Yes, I’m on page 140. Actually, I don’t want to carry on writing, I have to make video’s. It’s more personal when they see you, vlogs. It would work better. I’m not a great reader, so not a good writer either. I don’t know where to put commas, I just ramble on, you know?
Anyway I started to write the book to try to ease the pain, the situation in South African and how I find myself as a white person and the life I lived. The separation with the colors of the people. And the point of people saying that we are privileged as white people and I would like to point out, ‘No we are not really’. I hardly ever felt privileged in my life being the person that I am. I’m just trying to bring a bit of balance, that people are not only seeing one side. I’m not trying to bring conflict, I’m trying to bring peace. It’s called The long walk through racism, because Mandela wrote the book The long walk to freedom. It also points out the negative things the white people did, but you’re not looking at a population, you’re looking at a government.

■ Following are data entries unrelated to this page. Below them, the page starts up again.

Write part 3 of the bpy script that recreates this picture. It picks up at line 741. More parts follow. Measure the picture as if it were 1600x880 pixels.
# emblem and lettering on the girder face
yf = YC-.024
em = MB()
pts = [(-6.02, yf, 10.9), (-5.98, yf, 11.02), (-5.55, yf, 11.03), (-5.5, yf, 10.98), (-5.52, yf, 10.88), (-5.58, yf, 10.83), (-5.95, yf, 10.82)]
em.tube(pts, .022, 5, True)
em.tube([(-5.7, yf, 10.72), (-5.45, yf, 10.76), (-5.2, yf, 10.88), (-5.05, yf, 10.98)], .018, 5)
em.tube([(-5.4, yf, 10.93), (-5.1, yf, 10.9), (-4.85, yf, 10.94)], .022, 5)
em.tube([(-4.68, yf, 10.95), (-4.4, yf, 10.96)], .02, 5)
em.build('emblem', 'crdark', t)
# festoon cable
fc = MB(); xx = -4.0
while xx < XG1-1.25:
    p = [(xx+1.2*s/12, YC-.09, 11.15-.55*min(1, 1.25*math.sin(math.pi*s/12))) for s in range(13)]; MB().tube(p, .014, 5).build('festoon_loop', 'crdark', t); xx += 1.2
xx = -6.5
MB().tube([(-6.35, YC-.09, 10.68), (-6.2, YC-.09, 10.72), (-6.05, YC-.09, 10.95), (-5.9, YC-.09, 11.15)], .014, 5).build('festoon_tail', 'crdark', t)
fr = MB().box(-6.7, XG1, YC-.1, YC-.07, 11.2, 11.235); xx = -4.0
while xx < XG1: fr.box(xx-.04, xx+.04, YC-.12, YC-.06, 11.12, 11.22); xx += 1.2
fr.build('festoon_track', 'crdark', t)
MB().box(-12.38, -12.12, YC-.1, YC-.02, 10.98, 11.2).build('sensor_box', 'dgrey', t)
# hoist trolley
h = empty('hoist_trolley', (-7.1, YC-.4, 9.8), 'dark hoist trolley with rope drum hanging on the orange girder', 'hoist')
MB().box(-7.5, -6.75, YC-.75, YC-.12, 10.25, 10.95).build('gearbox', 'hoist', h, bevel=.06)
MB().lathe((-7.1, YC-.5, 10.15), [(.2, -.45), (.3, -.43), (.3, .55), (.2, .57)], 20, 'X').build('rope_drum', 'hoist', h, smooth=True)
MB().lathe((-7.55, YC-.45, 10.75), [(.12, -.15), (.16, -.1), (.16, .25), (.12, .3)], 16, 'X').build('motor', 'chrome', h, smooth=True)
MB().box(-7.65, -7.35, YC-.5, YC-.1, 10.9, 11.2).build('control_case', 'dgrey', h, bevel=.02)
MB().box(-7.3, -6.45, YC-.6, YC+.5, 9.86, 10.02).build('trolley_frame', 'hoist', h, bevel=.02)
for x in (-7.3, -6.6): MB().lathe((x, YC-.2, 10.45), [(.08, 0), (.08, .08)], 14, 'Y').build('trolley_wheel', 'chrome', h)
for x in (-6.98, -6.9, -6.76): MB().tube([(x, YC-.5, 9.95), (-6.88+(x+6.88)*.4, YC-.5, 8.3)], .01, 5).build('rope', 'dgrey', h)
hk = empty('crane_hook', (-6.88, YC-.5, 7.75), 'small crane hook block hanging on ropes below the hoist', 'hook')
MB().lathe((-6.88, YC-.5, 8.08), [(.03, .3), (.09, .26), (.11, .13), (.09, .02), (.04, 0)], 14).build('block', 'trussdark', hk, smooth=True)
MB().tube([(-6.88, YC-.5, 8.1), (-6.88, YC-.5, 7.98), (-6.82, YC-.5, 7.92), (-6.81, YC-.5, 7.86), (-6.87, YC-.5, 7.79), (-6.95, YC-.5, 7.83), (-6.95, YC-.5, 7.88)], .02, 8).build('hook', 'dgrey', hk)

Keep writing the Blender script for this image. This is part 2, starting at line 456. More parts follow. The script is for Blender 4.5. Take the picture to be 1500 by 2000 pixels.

Looking at a few who wanted that type of lifestyle for their own benefit. Not everybody benefits from that, most of us suffered because of that decision. Not everybody was happy with the way it was. It’s like now: nobody is happy with wearing masks. But we don’t have authority. Other people make the decision. So that’s the example… What could we do against this government? When we voted 68% of the people voted for equality of the black people. In South Africa you got beaten up if your hair was too long by the police. White people beating up white people and whoever’s close enough and don’t toe the line. What a shit system.

We are powerless, that’s my whole talk in my book. We need to be able to vote on all things. There must be a possibility. What if they start shooting people who don’t where a mask. What could we do? There is no proper reasonable authority over this authority.